Severn and Wye, Severn Bridge railway staff (General)
Was it ever the policy of these companies to ever issue photographic ID? I have a great grandfather who was a foreman shunter on the above railways and am running out of options to find a picture of him...
He met a rather sticky end too, poor sod. Crushed by a train!
Severn and Wye, Severn Bridge railway staff
Depends when. Not necessarily personal ID cards as part of employment, or rather I don't know.
However, railway personnel who had occasion to enter restricted areas in WWI certainly did. My grandfather was GWR and a brother of his, also GWR, had an ID card with photograph.
Roger
Severn and Wye, Severn Bridge railway staff
Hi Roger, he entered the service in 1899, and continued into 1918 before his death at the age of 43. I'm assuming because, being a foreman shunter on a coal line (Foxes Bridge, near Lydney) that he was exempted from war service. He may have served and came back early. I wonder what his local regiment would've been otherwise.
Severn and Wye, Severn Bridge railway staff
Funny I should read this as I have just printed off a photo of my dad and his gang taken on the Wye Valley line in the late 50's. There is an exhibition tomorrow 23rd Aug, at Tintern Station to celebrate 50 years since the line closed to passengers.

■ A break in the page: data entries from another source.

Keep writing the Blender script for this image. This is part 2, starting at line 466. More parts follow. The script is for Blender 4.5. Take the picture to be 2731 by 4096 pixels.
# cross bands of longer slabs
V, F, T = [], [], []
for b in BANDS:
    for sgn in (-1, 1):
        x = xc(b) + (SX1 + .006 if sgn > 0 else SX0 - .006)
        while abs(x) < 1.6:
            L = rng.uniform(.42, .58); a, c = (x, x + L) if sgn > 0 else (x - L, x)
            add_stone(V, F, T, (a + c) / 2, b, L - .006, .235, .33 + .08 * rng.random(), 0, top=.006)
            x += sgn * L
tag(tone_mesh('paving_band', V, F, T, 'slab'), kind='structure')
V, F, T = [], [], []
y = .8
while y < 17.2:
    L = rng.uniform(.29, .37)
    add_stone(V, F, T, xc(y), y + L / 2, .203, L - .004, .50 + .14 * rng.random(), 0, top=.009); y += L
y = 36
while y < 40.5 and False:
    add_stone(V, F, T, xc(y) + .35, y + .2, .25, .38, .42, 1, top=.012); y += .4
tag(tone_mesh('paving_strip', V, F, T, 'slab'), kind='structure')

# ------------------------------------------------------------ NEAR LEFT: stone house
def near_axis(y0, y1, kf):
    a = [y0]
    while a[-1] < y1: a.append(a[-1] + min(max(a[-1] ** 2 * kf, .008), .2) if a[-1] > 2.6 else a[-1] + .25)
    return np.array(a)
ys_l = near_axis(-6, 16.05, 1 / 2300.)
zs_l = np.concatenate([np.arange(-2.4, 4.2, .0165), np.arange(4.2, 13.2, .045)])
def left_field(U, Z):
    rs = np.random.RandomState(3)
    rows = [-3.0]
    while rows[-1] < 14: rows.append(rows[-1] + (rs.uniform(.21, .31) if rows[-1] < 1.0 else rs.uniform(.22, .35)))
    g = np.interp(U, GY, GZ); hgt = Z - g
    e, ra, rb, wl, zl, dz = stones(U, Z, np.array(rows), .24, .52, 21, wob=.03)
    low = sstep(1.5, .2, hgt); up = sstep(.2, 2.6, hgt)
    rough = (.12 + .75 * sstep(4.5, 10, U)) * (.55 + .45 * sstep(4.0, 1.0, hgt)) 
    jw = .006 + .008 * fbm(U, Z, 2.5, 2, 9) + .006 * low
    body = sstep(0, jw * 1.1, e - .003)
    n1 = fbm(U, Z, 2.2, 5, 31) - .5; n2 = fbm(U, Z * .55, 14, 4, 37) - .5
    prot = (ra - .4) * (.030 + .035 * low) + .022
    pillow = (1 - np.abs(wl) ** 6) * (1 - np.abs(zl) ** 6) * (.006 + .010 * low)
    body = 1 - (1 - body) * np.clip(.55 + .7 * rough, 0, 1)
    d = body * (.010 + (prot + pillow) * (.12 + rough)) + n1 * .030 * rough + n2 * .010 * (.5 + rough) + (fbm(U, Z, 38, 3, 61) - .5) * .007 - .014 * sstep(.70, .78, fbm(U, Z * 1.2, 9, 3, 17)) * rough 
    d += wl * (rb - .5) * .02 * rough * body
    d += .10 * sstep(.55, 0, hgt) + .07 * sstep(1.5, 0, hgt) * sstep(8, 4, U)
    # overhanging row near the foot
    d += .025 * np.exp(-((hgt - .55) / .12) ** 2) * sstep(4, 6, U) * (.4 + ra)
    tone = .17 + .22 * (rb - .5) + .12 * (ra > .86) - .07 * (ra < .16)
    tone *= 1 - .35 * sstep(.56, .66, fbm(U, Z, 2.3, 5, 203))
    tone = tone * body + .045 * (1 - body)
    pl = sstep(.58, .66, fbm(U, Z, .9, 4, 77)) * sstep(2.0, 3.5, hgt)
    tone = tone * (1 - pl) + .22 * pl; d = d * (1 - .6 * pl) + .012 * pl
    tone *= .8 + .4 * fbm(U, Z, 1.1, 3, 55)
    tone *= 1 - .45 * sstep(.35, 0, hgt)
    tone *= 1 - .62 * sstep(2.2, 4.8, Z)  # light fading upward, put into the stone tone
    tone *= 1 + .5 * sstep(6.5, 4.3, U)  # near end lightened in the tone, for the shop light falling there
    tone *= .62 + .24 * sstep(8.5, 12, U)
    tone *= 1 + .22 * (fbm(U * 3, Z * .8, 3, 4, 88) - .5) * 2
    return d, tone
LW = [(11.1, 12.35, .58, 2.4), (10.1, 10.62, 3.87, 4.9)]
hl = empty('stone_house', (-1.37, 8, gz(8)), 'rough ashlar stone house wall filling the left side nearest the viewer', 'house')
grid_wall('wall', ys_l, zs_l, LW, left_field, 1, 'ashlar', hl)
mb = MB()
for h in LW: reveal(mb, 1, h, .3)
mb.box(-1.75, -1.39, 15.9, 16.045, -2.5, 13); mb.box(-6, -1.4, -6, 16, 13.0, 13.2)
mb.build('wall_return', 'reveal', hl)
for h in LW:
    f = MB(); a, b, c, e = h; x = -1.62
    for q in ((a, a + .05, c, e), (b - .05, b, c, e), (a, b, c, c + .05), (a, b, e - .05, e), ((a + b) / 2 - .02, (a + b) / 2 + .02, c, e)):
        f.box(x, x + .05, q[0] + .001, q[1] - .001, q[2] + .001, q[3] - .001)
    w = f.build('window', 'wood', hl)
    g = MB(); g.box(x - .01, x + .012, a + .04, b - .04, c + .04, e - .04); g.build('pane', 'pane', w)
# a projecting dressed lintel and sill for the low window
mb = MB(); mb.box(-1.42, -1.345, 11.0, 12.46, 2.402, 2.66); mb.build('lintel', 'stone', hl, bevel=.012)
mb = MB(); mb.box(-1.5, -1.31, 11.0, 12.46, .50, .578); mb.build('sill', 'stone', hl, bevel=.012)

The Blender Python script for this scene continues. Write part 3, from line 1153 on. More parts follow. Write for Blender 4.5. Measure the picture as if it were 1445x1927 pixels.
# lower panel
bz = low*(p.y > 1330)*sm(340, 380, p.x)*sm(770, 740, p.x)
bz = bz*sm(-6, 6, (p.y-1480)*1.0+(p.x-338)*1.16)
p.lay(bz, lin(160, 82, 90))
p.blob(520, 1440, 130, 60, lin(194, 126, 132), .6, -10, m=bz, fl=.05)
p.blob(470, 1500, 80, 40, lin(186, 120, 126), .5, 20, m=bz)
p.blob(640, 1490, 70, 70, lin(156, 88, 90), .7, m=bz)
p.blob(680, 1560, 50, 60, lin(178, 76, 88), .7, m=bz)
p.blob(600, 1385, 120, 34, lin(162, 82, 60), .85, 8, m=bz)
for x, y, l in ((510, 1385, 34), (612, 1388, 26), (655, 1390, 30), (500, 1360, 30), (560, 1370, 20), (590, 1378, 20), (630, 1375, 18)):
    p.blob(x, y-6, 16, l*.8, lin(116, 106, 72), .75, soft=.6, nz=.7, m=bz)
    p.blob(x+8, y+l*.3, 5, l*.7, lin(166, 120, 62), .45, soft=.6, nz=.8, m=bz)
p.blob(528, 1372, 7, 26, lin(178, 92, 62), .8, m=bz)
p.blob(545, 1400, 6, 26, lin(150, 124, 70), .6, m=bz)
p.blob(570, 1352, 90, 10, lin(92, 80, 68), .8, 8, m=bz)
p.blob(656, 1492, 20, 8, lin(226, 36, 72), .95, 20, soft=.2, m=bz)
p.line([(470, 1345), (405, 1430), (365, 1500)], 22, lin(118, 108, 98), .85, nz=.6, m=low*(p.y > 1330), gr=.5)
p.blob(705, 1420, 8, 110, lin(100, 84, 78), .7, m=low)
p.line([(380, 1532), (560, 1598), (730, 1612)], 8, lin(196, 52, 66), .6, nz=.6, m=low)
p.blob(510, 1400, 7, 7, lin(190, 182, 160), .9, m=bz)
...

Yes railway personnel were excempt from being called up, the second world war definately as I have the letter telling my father to produce it if he received call up papers. They clearly didn't want employees to join the forces other than the home guard.
There are books on various railways with lots of photos of staff, the Wye Valley ones possibly show my great grandfather, but I have no idea what he looked like, and usually only the station master is named. The Dean railway at Parkend is sure to have photos of your grandfathers era, Severn Bridge and Lydney, and maybe documents regarding the accident. Would it have been in the local papers? I would think so, but probably no photo. cheers Fred
Severn and Wye, Severn Bridge railway staff
There is indeed information in the newspaper, the Dean Forest Mercury of the accident! The inquest records didn't survive and only the register page was there. The paper went into rather explicit detail, but it did tell me what I needed to know. No photograph as you said. They did say it was a terrible tragedy though and he got an entire column!
I made the trip to Lydney to see roughly where he would've worked, but was woefully unprepared and didn't go to Parkend.
I'm suddenly wanting to make the trip down there again. Scotland to the South West. I'd better do it before it gets really chilly!! :)
Severn and Wye, Severn Bridge railway staff
Do correspondents in this thread know if the Severn & Wye ever had a category known as "volunteers", or has any of you heard of my grandfather in connection with the line or at all?
My grandfather, William Frank Essex, b. 1887, did a runner from home in Cheltenham for reasons I can't quite begin to describe, probably in about 1900. He pitched up in Lydney and eventually married a Sterrey (1913.) He got a job on the railway and at some stage was working at Bullo Pill. In 1912 he joined the Metropolitan Police, when his entry record gives his "previous occupation" as "Storekeeper" and his "previous public service" as "S/W Joint Rby Volunteer." Suspecting this to mean "Severn and Wye Joint Railway", I wondered in what capacity he might have been a volunteer on the line, but so far nobody has solved it.
After his death in 1961, since he had campaigned in his lifetime for the pedestrian wicket to be restored at the level crossing at Lydney Town station, the wicket was indeed restored, and bore a plaque declaring them to be the "Essex Gates." The wicket and the plaque however vanished after the line had closed to regular traffic.
So far as concerns Severn Bridge staff, my guess is that it was a close-knit community. I say this partly because when I was a child I was taken unwillingly by my father for a walk out of Lydney, and he decreed we should go back to Lydney Town on a train from Severn Bridge station. I guess this was in the early 1950s. The signalman at Severn Bridge got pretty excited at the idea that he'd actually got passengers on the scene, and insisted on changing his cap in order to sell us the tickets while correctly dressed.